The Washington Times

Knott: Power keeps college coaches in the dark

Lord John Dalberg-Acton could have been referring to college coaches when he wrote: “Power tends to corrupt, and absolute power corrupts absolutely.”

The men who steer the big-business football and basketball programs are the giants of college campuses, usually untouchable so long as they win and fill the coffers.

They answer to no one, really, not a university’s president and certainly not an athletic director whose fate depends on bowl bids, Top 25 rankings and NCAA tournament appearances.

It can be a head-turning existence. Boosters, assistants, players, students and the local media hang on your every word. You are feted on the rubber-chicken circuit during the offseason. Even your lamest jokes draw a laugh. And you are compensated in a manner that elicits envy in tenured professors.

You dismiss the objections, of course, pointing out that no tenured professor routinely fills a stadium or an arena. You bring a spirit to the campus. Your program is a focal point of college life, the break in the tedium of a semester. It is your world, and those around you make it plain that they are happy to live in it.

In this context, it is not too hard to understand how a coach could lose his grounding, could start to think he is this all-knowing, all-powerful person who is not held to the same standards of comportment as everyone else, who has forgotten the tenets of common decency.

We do not know if that is the case with Texas Tech football coach Mike Leach, who has been suspended by the university after a player lodged a complaint against him, claiming he was forced to clean out a closet and then stand in the closet for three hours with a guard outside the door while the team went through its practice session.

The player, the son of ESPN broadcaster Craig James, was unable to practice because of a concussion.

So he was made the team pariah/handyman for a day, if this bizarre allegation proves valid.

For now, it is a he-said, lawyer-said case, the lawyer for Leach denying the coach did anything but provide a hospitable environment for the injured player.
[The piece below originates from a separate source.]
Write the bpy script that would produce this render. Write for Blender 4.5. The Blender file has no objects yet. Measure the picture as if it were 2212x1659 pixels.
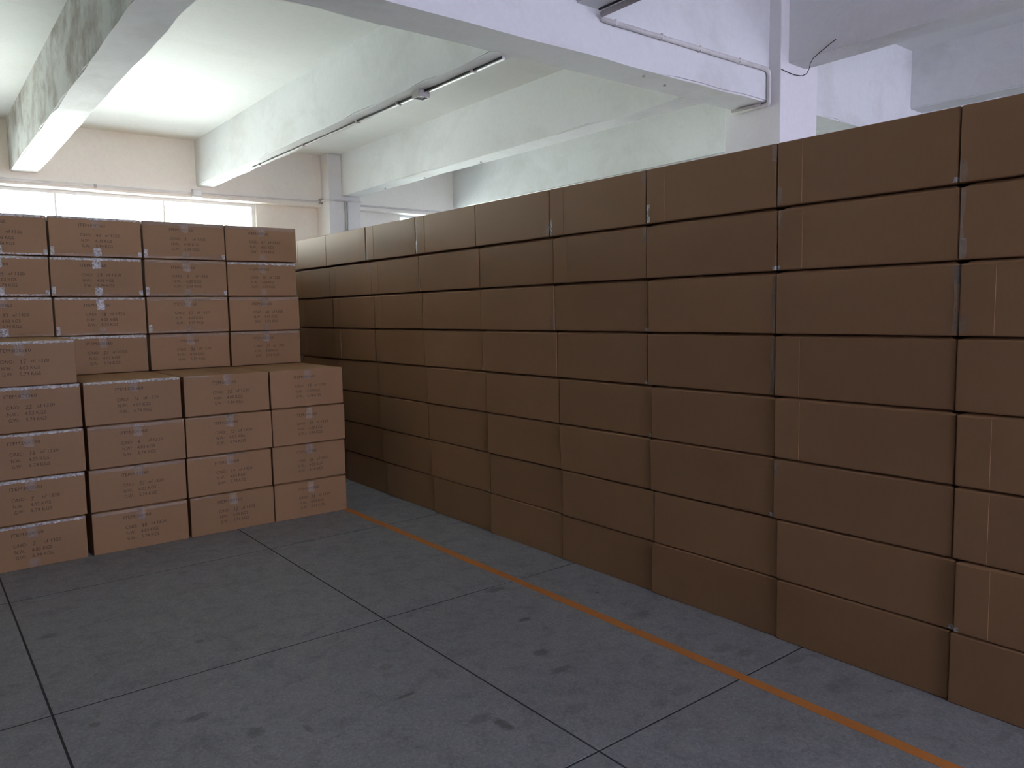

That could be so. It could be all one big, fat misunderstanding, except for the unyielding actions of the president’s office. It has suspended a coach who has led Texas Tech to the Alamo Bowl.

If the allegations were so much nonsense, merely the fantasies of a disgruntled player, why would the university suspend its successful coach the week before a bowl game? Why would it lend credence to the allegations and ignite a national discussion on coaches gone wild?

Then again, why would Leach, maverick though he is, target a player whose father has a megaphone in the form of ESPN?

You do not have to spend a lot of time wondering who the “source close to the family” of James is. This is the source framing the story in the player’s favor in news reports.

Leach is the second Big 12 coach to be questioned on his interpersonal skills this season. Mark Mangino resigned as the Kansas football coach earlier this month after the school investigated player complaints against him.